Linda Woodard, the district’s interim chief human capital management officer, said during Monday’s monthly DeKalb County Board of Education meeting that the district currently had 170 special education teacher vacancies.

“We have put together an aggressive plan” to fill those vacancies, Woodard told the school board Monday. “Every time someone applies as a special ed teacher, we’re picking up the phone and we’re calling them and letting them know what we need.

“Right now, we are loving on special education candidates.”

Many of the district’s teachers on certification waivers were covering hard-to-fill positions in special education as well as science, technology, engineering and mathematics (STEM). The practice was eliminated by Bernice Gregory, who ran the district’s human resources division from April 2018 until her departure in late January. Gregory said upon her arrival to the district that she would take a look at the program and work toward getting all participants certified in their respective fields, because a certified professional needed to be at the front of every classroom.

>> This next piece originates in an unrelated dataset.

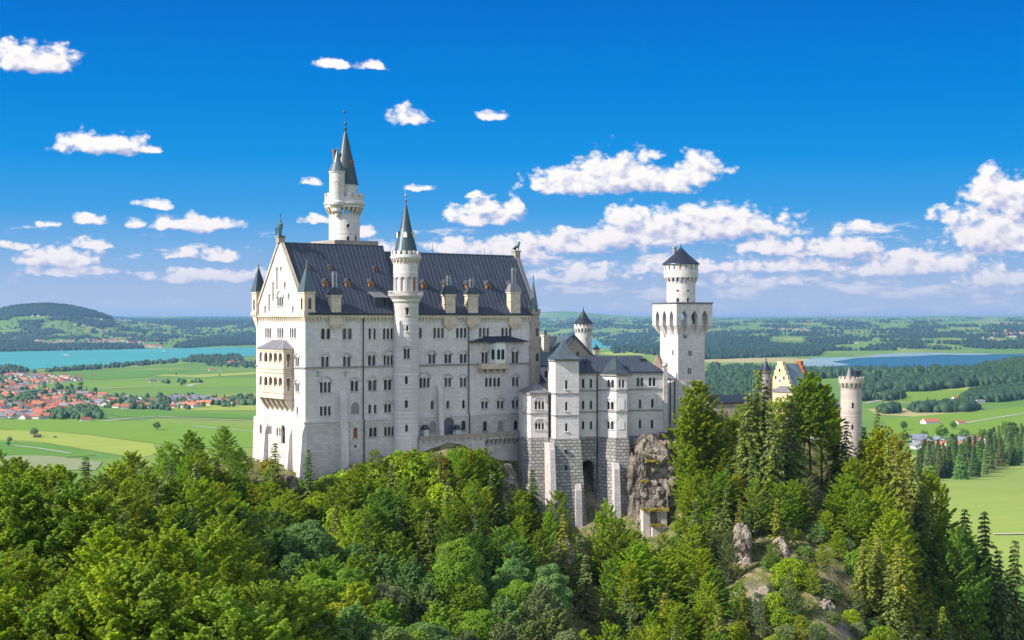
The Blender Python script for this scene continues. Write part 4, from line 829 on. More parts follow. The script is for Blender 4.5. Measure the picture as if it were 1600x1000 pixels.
# recessed wall with the deep arch
ax0, az1 = T.at(909, 719, .9); ax1, az0 = T.at(928, 830, .9)
mb = MB(); panel(mb, fsouth(.9), [(C_[0][0] - .5, -62), (C_[1][0] + 1.5, -62), (C_[1][0] + 1.5, BASEZ), (C_[0][0] - .5, BASEZ)], [arch((ax0 + ax1) / 2, -61.8, az1, ax1 - ax0, n=10)], 6.0); T.part('arched_niche', mb, 'rust')
T.part('niche_back', MB().box(ax0 - .5, ax1 + .5, 6.9, 7.1, -62, az1 + .5), 'dark')  # near-black back wall paints the deep shade inside the arch
def pier(pxa, pxb, ytop, t, ybot=860, out=2.5, m='lime_low'):
    a, z1 = T.at(pxa, ytop, t); b, _ = T.at(pxb, ytop, t)
    T.part('buttress', MB().loft([[(a - .3, t - out, -62), (b + .3, t - out, -62), (b + .3, 1, -62), (a - .3, 1, -62)], [(a, t, z1 - 1.5), (b, t, z1 - 1.5), (b, 1, z1 - 1.5), (a, 1, z1 - 1.5)], [(a, t + .8, z1), (b, t + .8, z1), (b, 1, z1), (a, 1, z1)]]), m)
pier(859.5, 867, 694, -4.6, out=3.5); pier(900, 909, 757, -5.2, out=1.0); pier(960, 968.5, 724, -5.4, out=1.5)
mb = MB()
for (px, y0, y1, w) in ((885, 703, 708, 3.5), (885, 727, 735, 3.5)):
    a, z1 = T.at(px - w / 2, y0, -4.4); b, z0 = T.at(px + w / 2, y1, -4.4); mb.box(a, b, -4.35 + .2, -3.0, z0, z1)
T.part('slit_window', mb, 'dark')
# ---------------- connecting court wing in front of the square tower
T = Thing('court_wall', 'low grey wall and lean-to roof between side wing and square tower', 'wall', 372, 1041, 15, -38)
z = lambda y: (500 - y) / F * 374
def tx(px, t=0): return T.at(px, 600, t)[0]
mb = MB(); mb.box(tx(1041), tx(1072), 0, 7, -38, z(598)); T.part('wall', mb, 'lime')
mb = MB(); mb.box(tx(1062), tx(1104), 3, 9, -38, z(597)); T.part('wall', mb, 'lime')
mb = MB(); mb.slab([(tx(1040), -.4, z(594)), (tx(1058), -.4, z(594)), (tx(1050), 5, z(580)), (tx(1041), 5, z(580))], .2); mb.slab([(tx(1058), -.4, z(594)), (tx(1058), 9, z(594)), (tx(1050), 5, z(580))], .2); T.part('roof', mb, 'roofgr')
T.part('coping', MB().box(tx(1061), tx(1104), 2.8, 3.2, z(597), z(595)), 'sand')
for px in (1047, 1054): x = tx(px); T.part('drain_pipe', MB().tube([(x, -.2, z(592)), (x, -.2, z(665))], .13), 'dark')
mb = MB(); mb.box(tx(1041), tx(1075), -3, 0, z(668), z(664)); mb.box(tx(1041), tx(1075), -2.8, 0, -38, z(668)); T.part('terrace_step', mb, 'lime_low')
# ---------------- square tower
T = Thing('square_tower', 'tall square white tower with flared top and round turret above the treetops', 'tower', 400, 1059.5, 27.3, -34)
z = lambda y: (500 - y) / F * 402
WX = T.at(1101, 560, 0)[0]; WY = T.ats(1031.5, 560, 0)[0]
mb = MB()
hS = []
for px, y0, y1 in ((1070.5, 521, 529), (1078.5, 548, 556), (1077.5, 575, 584)): hS += wins(T, fsouth(0), lambda a, b: T.at(a, b, 0), [(px, y0, y1, 2, 5.6)], sill=False)
hW = []
for px, y0, y1 in ((1039, 521, 527), (1051.5, 547, 555)):
    a, z1 = T.ats(px, y0, 0); _, z0 = T.ats(px, y1, 0); hW += window(T, fwest(0), a, z0, z1, 1, .6, sill=False)
zf = z(522); OV = 1.55
panel(mb, fsouth(0), [(0, -34), (WX, -34), (WX, zf + 4), (0, zf + 4)], hS, .4); panel(mb, fwest(0), [(0, -34), (WY, -34), (WY, zf + 4), (0, zf + 4)], hW, .4)
mb.add([(WX, 0, -34), (WX, WY, -34), (WX, WY, zf + 4), (WX, 0, zf + 4), (0, WY, -34), (0, WY, zf + 4)], [(0, 1, 2, 3), (1, 4, 5, 2)]); T.part('wall', mb, 'tower')
# flared head: face walls with pointed niches open below
zt = z(474); zb = z(508)
def nicheholes(L, n, w, off=0):
    st = (L - 1.2) / n; return [arch(.6 + st * (i + .5), zb - .01, z(484), w, True) for i in range(n)]
mb = MB()
def notched(L, n, w):
    st = (L - 1.6) / n; out = [(0, zb)]
    for i in range(n):
        c = .8 + st * (i + .5); out += [(c - w / 2, zb), (c - w / 2, z(494)), (c - w * .33, z(489.5)), (c, z(485)), (c + w * .33, z(489.5)), (c + w / 2, z(494)), (c + w / 2, zb)]
    return out + [(L, zb), (L, zt), (0, zt)]
LX, LY = WX + 2 * OV, WY + 2 * OV
for f_, L, n in ((lambda a, z_, d: (a - OV, -OV + d, z_), LX, 3), (lambda a, z_, d: (-OV + d, a - OV, z_), LY, 3), (lambda a, z_, d: (WX + OV - d, a - OV, z_), LY, 3), (lambda a, z_, d: (a - OV, WY + OV - d, z_), LX, 3)):
    w = 2.05 if L == LX else 1.8
    o = notched(L, n, w); panel(mb, f_, o, [], .3)
    k = len(o)
    st = (L - 1.6) / n
    for i in range(n):     # soffit of each niche
        c = .8 + st * (i + .5); pr = [(c - w / 2, zb), (c - w / 2, z(494)), (c - w * .33, z(489.5)), (c, z(485)), (c + w * .33, z(489.5)), (c + w / 2, z(494)), (c + w / 2, zb)]
        mb.add([f_(a, b, 0) for a, b in pr] + [f_(a, b, OV) for a, b in pr], [(j, j + 1, j + 8, j + 7) for j in range(6)])
    ed = [(0, .8 + st * .5 - w / 2)] + [(.8 + st * (i + .5) + w / 2, .8 + st * (i + 1.5) - w / 2) for i in range(n - 1)] + [(L - (.8 + st * .5 - w / 2), L)]
    for a, b in ed:        # ribs tapering back to the shaft
        m_ = (a + b) / 2; a2, b2 = max(a, OV), min(b, L - OV)
        mb.loft([[f_(a2, z(524), OV + .1), f_(b2, z(524), OV + .1), f_(b2, z(524), OV - .02), f_(a2, z(524), OV - .02)], [f_(a, zb, OV + .1), f_(b, zb, OV + .1), f_(b, zb, .0), f_(a, zb, 0)]])
T.part('flared_head', mb, 'tower')
T.part('head_cornice', MB().box(-OV - .25, WX + OV + .25, -OV - .25, WY + OV + .25, zt, zt + .3).box(-OV, WX + OV, -OV, WY + OV, zt - .3, zt - .003), 'roofgr')
pts = arch(T.at(1084, 500, 0)[0] + .1, z(506), z(498), .7); T.part('slit_window', MB().add([(p, -.03, q) for p, q in pts], [tuple(range(len(pts)))]), 'pane')
cx, cy = WX / 2 - .3, WY / 2 + .2
DDs = DD; DD = 406; z = lambda y: (500 - y) / F * 406; q_ = 406 / F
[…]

“We are giving them a timeline to get into a program,” Gregory said last summer. “We’re not taking the waivers away, but we’re trying to … give (teachers) the support they need.”

Most metro Atlanta school districts employed a few dozen teachers each year through certification waivers. Clayton County disavowed the practice. DeKalb had about 300 at the start of the 2018-2019 school year.

Teacher certification waivers have long been a sore spot with teachers and education advocates. While the certification waivers can help districts guide talented people through the certification process, the shortcut often is used to get cheaper teachers into the classroom and to plug vacancies for hard-to-fill subjects. The teachers, called “underprepared” by researchers, also have a higher turnover rate than their certified counterparts.

When the waivers began being used in DeKalb, board member Joyce Morley peppered officials with questions about how the process would work to allow those professionals to achieve certification.

“We need to have a short-term, long-term plan … that these people start working on certification,” Morley said in early 2017. “There is no plan right now. Just because you have it (the ability to use teachers who are not certified) doesn’t mean you use it to death.”

Hiring teachers in Georgia has become harder as districts increase starting pay to become more competitive and the number of people wanting to become teachers in Georgia shrinks. During the 2007-2008 school year, 12,436 students received teaching certificates for the first time, according to Georgia Professional Standards Commission data. That number currently is closer to 8,000. A similar trend exists nationally.

Woodard, DeKalb Schools’ interim human resources chief, said she was told by the Georgia Professional Standards Commission that just 600 people in the state have applied for special education certification.

“I’m very concerned about that,” Woodard told the school board.